> Stated task
Up to and including the line with "COL = S.collection", please set down the entries below exactly, starting from the first line.

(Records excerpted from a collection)

——————————

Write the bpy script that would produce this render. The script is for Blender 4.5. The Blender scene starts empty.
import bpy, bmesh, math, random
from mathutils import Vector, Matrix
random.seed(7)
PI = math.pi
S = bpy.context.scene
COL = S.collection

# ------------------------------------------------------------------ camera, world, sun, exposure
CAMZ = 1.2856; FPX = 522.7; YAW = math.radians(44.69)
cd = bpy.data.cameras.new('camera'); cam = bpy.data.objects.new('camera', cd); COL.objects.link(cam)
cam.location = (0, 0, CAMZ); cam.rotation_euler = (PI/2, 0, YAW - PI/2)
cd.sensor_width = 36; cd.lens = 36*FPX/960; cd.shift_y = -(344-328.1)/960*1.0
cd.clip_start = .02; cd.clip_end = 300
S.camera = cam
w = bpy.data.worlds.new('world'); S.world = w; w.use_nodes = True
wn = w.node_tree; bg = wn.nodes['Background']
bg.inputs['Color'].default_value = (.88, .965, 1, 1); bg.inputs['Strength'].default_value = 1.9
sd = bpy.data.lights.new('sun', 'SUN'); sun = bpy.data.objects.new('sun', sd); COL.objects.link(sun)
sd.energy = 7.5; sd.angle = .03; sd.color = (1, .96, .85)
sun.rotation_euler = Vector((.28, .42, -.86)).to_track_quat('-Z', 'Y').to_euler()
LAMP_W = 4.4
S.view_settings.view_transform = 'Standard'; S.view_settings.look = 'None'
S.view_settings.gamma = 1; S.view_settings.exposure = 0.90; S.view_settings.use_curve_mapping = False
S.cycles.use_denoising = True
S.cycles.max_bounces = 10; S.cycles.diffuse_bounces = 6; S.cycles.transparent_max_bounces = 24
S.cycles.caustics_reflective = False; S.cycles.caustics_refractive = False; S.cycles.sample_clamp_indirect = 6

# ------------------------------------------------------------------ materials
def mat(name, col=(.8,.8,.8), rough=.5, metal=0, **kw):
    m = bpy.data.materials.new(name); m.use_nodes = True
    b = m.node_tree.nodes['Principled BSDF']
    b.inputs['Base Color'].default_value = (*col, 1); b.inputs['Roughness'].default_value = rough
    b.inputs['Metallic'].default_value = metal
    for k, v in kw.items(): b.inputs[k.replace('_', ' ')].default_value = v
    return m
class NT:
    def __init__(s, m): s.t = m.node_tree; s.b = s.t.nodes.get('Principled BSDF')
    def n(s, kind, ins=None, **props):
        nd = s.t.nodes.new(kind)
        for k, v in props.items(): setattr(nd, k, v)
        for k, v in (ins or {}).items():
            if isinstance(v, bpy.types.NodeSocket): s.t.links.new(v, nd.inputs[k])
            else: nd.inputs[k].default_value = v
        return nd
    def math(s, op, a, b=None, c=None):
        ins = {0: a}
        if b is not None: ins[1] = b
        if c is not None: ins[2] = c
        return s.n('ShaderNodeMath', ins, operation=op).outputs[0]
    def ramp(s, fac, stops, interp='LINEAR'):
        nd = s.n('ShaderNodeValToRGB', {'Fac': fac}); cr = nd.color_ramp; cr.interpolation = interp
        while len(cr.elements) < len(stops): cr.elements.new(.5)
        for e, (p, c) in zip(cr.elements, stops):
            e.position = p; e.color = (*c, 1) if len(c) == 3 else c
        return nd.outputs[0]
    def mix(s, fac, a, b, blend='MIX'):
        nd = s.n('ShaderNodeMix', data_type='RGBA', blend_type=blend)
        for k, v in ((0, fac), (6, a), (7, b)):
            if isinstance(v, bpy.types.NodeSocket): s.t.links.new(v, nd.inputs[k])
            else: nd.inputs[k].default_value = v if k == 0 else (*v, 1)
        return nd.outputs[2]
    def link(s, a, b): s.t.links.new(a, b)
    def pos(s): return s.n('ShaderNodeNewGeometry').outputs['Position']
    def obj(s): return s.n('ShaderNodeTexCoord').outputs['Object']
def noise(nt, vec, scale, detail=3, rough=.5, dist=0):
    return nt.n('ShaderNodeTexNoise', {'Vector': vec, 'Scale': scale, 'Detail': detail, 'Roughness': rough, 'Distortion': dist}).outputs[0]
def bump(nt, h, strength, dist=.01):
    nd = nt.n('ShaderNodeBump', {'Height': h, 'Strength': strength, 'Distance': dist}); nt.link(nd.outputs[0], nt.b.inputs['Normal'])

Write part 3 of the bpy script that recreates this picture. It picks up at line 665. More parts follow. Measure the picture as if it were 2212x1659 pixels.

——————————

> Solved problem
Write the bpy script that would produce this render. The script is for Blender 4.5. The Blender scene starts empty.
import bpy, bmesh, math, random
from mathutils import Vector, Matrix
random.seed(7)
PI = math.pi
S = bpy.context.scene
COL = S.collection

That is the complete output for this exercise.